Bay Area/ San Jose

San Jose 'Roadman' Rockets from Street to Lease in Tiny-Home Push

AI Assisted Icon
Published on February 23, 2026
San Jose 'Roadman' Rockets from Street to Lease in Tiny-Home PushSource: Google Street View

After spending years sleeping outside, a man Mayor Matt Mahan introduced to the public as "Roadman" stepped into one of San José's tiny-home interim shelters, signed on for case management and support, and eventually leased his own apartment. That path from the street to an interim unit to a permanent rental is the kind of individual turnaround city officials highlight when they defend quick-build shelter villages as a central part of their homelessness strategy.
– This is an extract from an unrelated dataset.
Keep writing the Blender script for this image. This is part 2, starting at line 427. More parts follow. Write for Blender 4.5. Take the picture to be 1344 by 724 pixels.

Roadman’s story is unfolding just as San José wraps up a series of tiny-home projects intended to pull more people off sidewalks and creekbeds.

Mayor Matt Mahan promoted Roadman’s progress on X, calling him "a tiny home success story." In the post, the mayor folds one man’s outcome into his broader, back-to-basics push to scale up interim shelter and rapid rehousing across San José.

What the Buildout Actually Added

San José’s latest round of construction includes a new tiny-home village at the VTA’s Cerone yard and more than a thousand interim beds that opened citywide over the past year. Officials say the projects were designed to offer private rooms and on-site case management rather than large, shared congregate spaces. KQED reported that the Cerone site alone includes roughly 162 private rooms and that the city brought online about 1,300 interim beds across a dozen projects in the recent buildout.

The new units have shifted how many residents are counted as sheltered instead of unsheltered, but they have not erased the overall need. The most recent local tally estimates about 6,503 people experiencing homelessness in San José, with roughly 3,959 still sleeping outdoors. Officials describe that as about a 10 percent drop since January 2023. San José Spotlight published the total and the city’s breakdown between sheltered and unsheltered residents.

Costs, Capacity and Questions

Rapidly expanding interim housing comes with a hefty price tag. City reporting cited by KQED notes that analysts warn operating the bigger shelter system could require tens of millions of dollars from the general fund in the years ahead. That forecast is feeding an ongoing argument over whether short-term gains in shelter placements are worth long-term operating costs if permanent affordable and supportive housing do not grow at the same pace.

Local outlets have chronicled both the applause for people who get inside and the resistance from neighbors and advocates who want more clarity on staffing levels, services, and pathways to permanent homes. Coverage, including site openings and community reactions, has followed how the city positions new villages near recently cleared encampments.

Officials also highlight private land deals and partnerships that let some projects move faster, including the Via Del Oro site, which came together on land that was donated or leased. Local TV and print stories have pointed to those public-private arrangements as a way to boost capacity quickly. ABC7 covered the Via Del Oro opening and quoted city leaders who credit those deals with speeding up construction.

The mayor’s office has framed the multi-year effort as a measurable win, saying unsheltered homelessness in San José has fallen about 23 percent since 2019 as interim housing and other responses have come online. The Mayor’s Office released that figure alongside the city’s point-in-time count data and statements about placements into shelters and apartments.

For residents like Roadman, the combination of a private room, on-site case management, and housing navigation appears to have been the turning point, offering a way out of street life and into a signed lease. The City of San José’s interim housing pages describe similar moves from temporary villages into permanent homes and note that rooms are operated rent-free while participants receive services. City of San José materials lay out program details and share other resident success stories.